Thursday, March 23, 2006

NeoCons and the Terror Bounce

Commentary by Martin Kelly
October 14, 2004

One of the neoconservative movement’s most commonly used tools is scaremongering, in particular, predicting that the USA will suffer a terrorist attack in the homeland prior to the Presidential election. This tool has been used recently by the theologian and ultima neocon Michael Novak when slavishly reporting the pearls of the failed politician and proven liar Jose Maria Aznar, who told the neocons gathered round his ankles at a breakfast meeting of the American Enterprise Institute on September 24 that the USA will suffer ‘a major destructive action’ before November 2 (see ‘The Neocon and the Liar’).
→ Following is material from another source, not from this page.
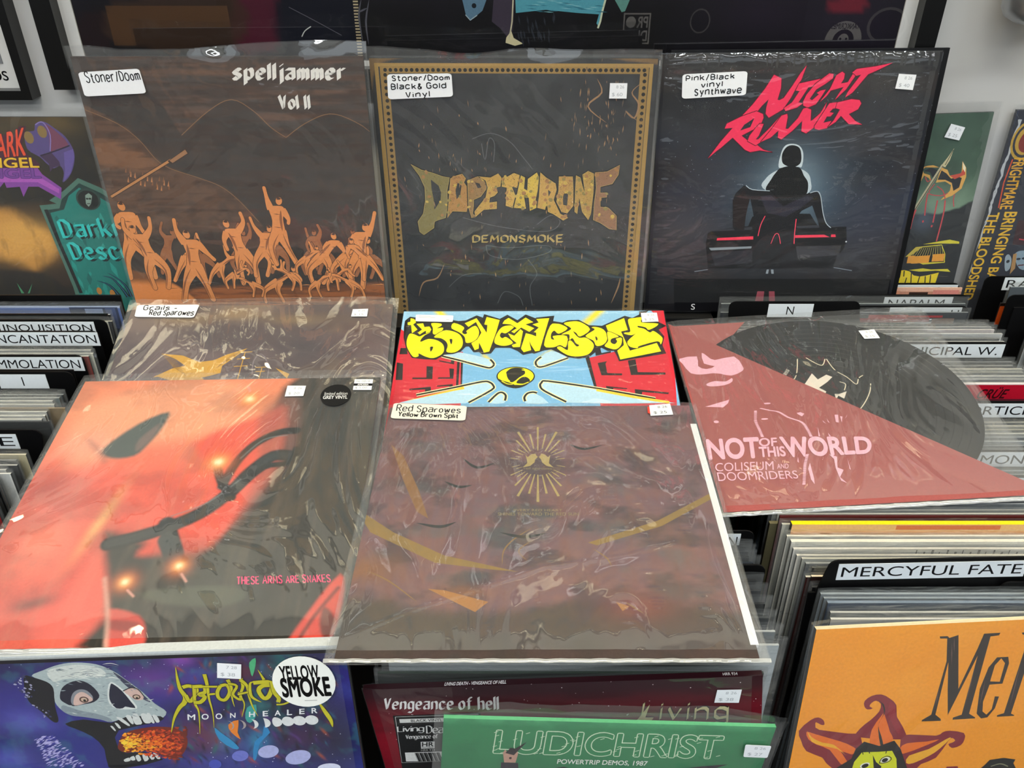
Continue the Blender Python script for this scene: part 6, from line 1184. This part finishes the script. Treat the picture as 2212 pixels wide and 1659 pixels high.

Yeah, dude. Like he would know.

Why do the neocons do this? After all, what possible advantage could they get out of implying that the billions of dollars that have been spent on Homeland Security since 9/11 have been to no avail, and that their boy will be just as useless at protecting Americans as Aznar was at protecting the Spanish?

According to a piece of research published on September 30, the answer is very simple. It might help to keep George Bush’s poll numbers up.

That day Robb Willer, a Ph. D. student in Cornell’s Department of Sociology, published a paper called ‘The effects of government-issued terror warnings on presidential approval ratings’, in ‘Current Research in Social Psychology’. Willer’s conclusions are telling – for each terror warning that is issued by the government, the President’s approval ratings increase. Not merely do his personal approval ratings increase, but his ratings on economic performance also improve.

So that is why they do it. They think that every time they say there will be an attack, there will be a chance that it will provide a boost to Bush in the same way the official alerts do, and help to cement the impression that the American homeland is under constant threat. Although personally, I’m a small government guy, it’s hard to see how, in the wake of 9/11, the President could have done anything other than spend heavily on shoring up mainland America’s clearly shaky defences. Perhaps it was necessary to reinforce to citizens that globalisation, and the global movement of people, had brought the USA fully into the world, and that the world was neither as safe nor as sane as America.

But where the neocons fall down is in trying to instil a climate of fear. Climates of fear are the hallmarks of tyranny – nobody should feel afraid of getting on a bus in America, the way I’m sure many embattled Israelis feel when they get on the bus to go to work. Americans are entitled as Americans to go about their business unmolested by the blandishments of snooping cops and jobsworth civil servants, poking their noses where they don’t belong. Although the neocons, like the controversialist and absurdist John Derbyshire, will defend the right of the rich and powerful not to talk to the cops if they don’t feel like it, like Martha Stewart tried to do, they are not so vocal in their condemnation of those controversial parts of the Patriot Act intended to stop terror but which instead can be used for other law-enforcement purposes against old John Q.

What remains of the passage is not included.